-The venerated philosopher Newman once observed, “Love is a spice with many tastes; a dizzying array of textures and moments.” I couldn’t agree more. As Valentine’s Day approaches, I am inspired to consider all of the people, places, and things I hold dear. Although nothing beats the love of a good woman, there are some gifts in life – say, a quality rerun of Seinfeld – that come quite close.
-I love the fact that my accountant lists my job description as “entertainer” on my tax return. You know there’s an IRS agent somewhere who just assumes I’m a stripper.
-I love how my mom describes technology. We got her a Kindle for her birthday and she was telling me how the lending feature works. Apparently you can borrow a book from a friend and then have two weeks to read it until the file “disintegrates.” Presumably smoke also billows out of the back like a self-destructing message from Mission Impossible.
-I love my quarterback. Although Eli Manning wears the exact same expression after he’s been sacked as he does when he’s just won the Super Bowl, I wouldn’t trade him for anyone (including pretty boy Tom Brady). I was in the stands at Giants Stadium for Eli’s first career start in 2004, and if you would have told me back then that he’d win two championships in the next eight years, well, I probably would have told you to shut up and buy more beer because they stop serving after halftime.
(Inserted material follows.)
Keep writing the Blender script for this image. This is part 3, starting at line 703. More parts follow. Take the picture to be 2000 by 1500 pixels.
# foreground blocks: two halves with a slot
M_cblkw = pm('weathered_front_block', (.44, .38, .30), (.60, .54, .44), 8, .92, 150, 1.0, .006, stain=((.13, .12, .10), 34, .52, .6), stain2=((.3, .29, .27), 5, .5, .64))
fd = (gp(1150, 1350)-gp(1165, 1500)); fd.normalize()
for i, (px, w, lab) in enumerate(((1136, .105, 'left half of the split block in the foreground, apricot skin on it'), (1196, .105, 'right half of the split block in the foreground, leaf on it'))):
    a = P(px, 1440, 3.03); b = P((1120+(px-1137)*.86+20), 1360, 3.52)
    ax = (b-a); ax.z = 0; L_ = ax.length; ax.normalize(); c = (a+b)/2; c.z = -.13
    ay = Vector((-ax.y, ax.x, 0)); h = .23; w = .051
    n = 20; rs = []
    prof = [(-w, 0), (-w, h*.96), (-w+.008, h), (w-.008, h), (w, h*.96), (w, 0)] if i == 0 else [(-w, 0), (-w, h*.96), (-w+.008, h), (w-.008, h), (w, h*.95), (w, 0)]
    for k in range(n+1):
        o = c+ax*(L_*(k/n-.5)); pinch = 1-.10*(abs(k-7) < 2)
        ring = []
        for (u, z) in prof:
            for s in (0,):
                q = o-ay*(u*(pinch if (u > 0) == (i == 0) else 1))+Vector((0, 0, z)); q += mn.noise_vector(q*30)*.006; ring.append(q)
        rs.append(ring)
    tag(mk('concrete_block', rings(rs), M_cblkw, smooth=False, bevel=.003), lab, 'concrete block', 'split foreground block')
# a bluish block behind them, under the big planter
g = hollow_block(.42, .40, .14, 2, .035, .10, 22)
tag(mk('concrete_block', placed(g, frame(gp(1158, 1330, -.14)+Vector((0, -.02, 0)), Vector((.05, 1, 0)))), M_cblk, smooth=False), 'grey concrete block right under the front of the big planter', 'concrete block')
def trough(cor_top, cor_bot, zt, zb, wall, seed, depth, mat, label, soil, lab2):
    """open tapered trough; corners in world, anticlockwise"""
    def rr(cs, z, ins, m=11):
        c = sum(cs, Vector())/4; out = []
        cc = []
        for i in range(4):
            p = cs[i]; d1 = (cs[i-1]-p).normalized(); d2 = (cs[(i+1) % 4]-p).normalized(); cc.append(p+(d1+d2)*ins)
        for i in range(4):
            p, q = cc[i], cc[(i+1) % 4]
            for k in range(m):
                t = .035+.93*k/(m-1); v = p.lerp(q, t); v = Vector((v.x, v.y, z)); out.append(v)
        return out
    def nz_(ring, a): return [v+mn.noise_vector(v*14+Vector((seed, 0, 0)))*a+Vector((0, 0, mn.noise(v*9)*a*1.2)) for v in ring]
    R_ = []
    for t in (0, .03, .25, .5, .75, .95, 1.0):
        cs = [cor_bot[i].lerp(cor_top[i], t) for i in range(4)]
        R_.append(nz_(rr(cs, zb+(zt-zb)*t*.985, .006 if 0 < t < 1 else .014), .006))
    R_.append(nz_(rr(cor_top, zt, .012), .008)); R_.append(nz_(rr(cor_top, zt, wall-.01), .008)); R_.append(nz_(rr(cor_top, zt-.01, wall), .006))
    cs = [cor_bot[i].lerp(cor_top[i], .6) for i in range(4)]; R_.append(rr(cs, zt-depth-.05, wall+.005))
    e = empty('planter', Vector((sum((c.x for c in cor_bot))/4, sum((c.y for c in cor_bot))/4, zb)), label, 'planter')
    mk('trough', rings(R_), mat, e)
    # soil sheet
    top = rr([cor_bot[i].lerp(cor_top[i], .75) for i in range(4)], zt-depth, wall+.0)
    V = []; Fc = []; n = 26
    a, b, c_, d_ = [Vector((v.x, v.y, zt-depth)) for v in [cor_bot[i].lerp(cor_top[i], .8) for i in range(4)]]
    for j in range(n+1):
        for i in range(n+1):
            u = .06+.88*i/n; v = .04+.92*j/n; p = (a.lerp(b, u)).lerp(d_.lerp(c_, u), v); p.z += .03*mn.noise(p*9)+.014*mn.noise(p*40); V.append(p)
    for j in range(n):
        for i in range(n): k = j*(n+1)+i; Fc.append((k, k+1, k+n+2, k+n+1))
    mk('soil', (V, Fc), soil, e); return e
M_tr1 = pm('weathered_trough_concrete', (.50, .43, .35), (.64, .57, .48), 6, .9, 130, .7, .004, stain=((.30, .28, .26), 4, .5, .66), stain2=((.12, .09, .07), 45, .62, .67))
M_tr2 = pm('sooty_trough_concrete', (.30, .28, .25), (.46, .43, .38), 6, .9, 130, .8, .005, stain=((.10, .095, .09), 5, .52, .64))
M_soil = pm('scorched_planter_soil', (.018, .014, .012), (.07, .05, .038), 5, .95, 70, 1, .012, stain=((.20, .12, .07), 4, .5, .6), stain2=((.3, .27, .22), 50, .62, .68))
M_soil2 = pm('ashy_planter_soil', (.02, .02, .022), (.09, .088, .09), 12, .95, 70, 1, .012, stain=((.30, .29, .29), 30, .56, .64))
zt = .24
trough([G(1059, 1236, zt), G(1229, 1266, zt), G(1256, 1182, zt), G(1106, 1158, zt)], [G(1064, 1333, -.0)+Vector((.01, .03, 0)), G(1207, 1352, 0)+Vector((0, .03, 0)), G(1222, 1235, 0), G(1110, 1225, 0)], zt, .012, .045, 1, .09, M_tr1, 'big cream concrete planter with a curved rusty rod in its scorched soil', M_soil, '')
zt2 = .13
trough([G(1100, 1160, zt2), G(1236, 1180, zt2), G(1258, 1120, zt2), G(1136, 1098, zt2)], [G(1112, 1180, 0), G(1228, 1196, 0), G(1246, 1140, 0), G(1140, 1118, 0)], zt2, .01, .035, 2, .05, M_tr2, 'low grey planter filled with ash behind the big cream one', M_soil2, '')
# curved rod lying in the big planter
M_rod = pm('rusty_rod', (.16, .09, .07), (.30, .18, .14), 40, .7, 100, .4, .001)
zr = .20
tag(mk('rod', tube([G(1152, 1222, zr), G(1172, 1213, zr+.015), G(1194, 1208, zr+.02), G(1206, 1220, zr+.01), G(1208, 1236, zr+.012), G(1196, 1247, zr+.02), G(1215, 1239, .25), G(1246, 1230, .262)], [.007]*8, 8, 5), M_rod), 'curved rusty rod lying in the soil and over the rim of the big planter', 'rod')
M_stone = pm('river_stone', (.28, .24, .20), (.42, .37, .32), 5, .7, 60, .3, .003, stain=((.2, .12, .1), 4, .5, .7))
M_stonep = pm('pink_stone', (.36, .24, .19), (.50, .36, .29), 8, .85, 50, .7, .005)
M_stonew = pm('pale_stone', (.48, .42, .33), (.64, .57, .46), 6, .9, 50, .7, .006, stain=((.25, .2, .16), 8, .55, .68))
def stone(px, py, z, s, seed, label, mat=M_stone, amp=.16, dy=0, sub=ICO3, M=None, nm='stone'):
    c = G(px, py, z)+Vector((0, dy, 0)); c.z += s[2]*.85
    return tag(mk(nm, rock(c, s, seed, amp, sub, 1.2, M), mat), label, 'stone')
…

-I love living right near Melrose Place and knowing it is nothing like the Melrose Place on TV. In fact, there aren’t even any apartment buildings on Melrose Place. Just really expensive stores and an annoying “right turn only” sign I pretend not to see every time.
-I love how there is never any difference in the urgency in Wolf Blitzer’s voice when he returns from a commercial break on CNN. There is no way to tell if there is actual breaking news happening or if he’s going to throw to a story about puppies.
-I love how the solar-powered calculator I used in 7th grade math class still works. Someone should really look into getting that technology onto the roofs of houses.
-I love Kraft Singles. They may be my favorite snack. But I only get the ones made with 2% milk. Otherwise it would be unhealthy.
-I love how T-Mobile sends me a text message whenever my bill is paid and includes an urgent disclaimer that this text message will not count against my plan. I have unlimited text messages.
-I love when people open Twitter accounts for the sole purpose of following reality TV “stars” and people who make sex tapes. Now I know never to talk to you again.
-I love when Valentine’s Day falls in the middle of the week. That’s when couples really have to pay the price. Taking your girlfriend or wife out during the weekend, or even on a Thursday night? That’s child’s play. But schlepping out of the house for a quasi-romantic dinner with half the planet on a random Tuesday? That’s cruel and unusual punishment. It almost makes me happy not to be in love.
-As always, here are some random things I’ve been ruminating about lately…
-The little shaving mirror that is suction-cupped inside my shower falls off with a loud crash about once a month. Also about once a month, I think I hear a burglar/murderer infiltrating my apartment via the shower.
-The “calories burned” function on the treadmill could just be a random number and we would be none the wiser. The only way I can really tell that I’m getting a good workout is when I sweat so much that I can’t work the scroll wheel on my iPod.
-I switched to a Mac exactly five years ago this week. Like most converts, I will never own a PC again. Every once in a while, though, I’ll still come across a program or download that is only Windows compatible. Might as well just say: “Optimized for idiots and old people.”
-I wish every restaurant provided paper napkins. There is just no way you can launder a cloth napkin enough to erase the fact that some dude once spit his olive pit into it. Of course, this is coming from a guy who travels with his own cup so I don’t have to the use the glasses hotels provide. The point is, all communal sanitary items should always be disposable. We can make up for all that additional waste by solar powering more things. Seriously, someone get on that.
-Working from home means I get to dress like a slob, but I never thought that it could also save my life. The other day, a glass lighting fixture in my kitchen fell off the ceiling and cracked me in the head. Luckily the blow was softened because I was wearing a hoodie at two in the afternoon on Wednesday.
-For some reason, the battery on my cordless landline phone only lasts eleven minutes. When I occasionally use it to call customer service, it’s a race against the clock. It literally starts to beep like a ticking time bomb. If the call is being recorded, there’s a beep coming from their end, too. Eventually it’s just a cacophony of beeping and then I get disconnected. I’ve somehow made calling tech support even more annoying.
-Every Super PAC sounds like a fake charity George Costanza would make up.
-And, finally, I’ve long suggested to guys that if you’re dating someone and are ready to get more serious, you should have “the conversation” on February 14th. It might seem a little cheesy, but from then on, every year, your anniversary will fall on Valentine’s Day and you can celebrate both occasions together (known as the “relationship extra-value meal”). However, the one time I actually executed this, we didn’t even make it to the next year. Perhaps my attempt to combine two gifts in one was not the best foundation on which to base a relationship. Though neither was celebrating Valentine’s Day at a restaurant with paper napkins. Fuck me.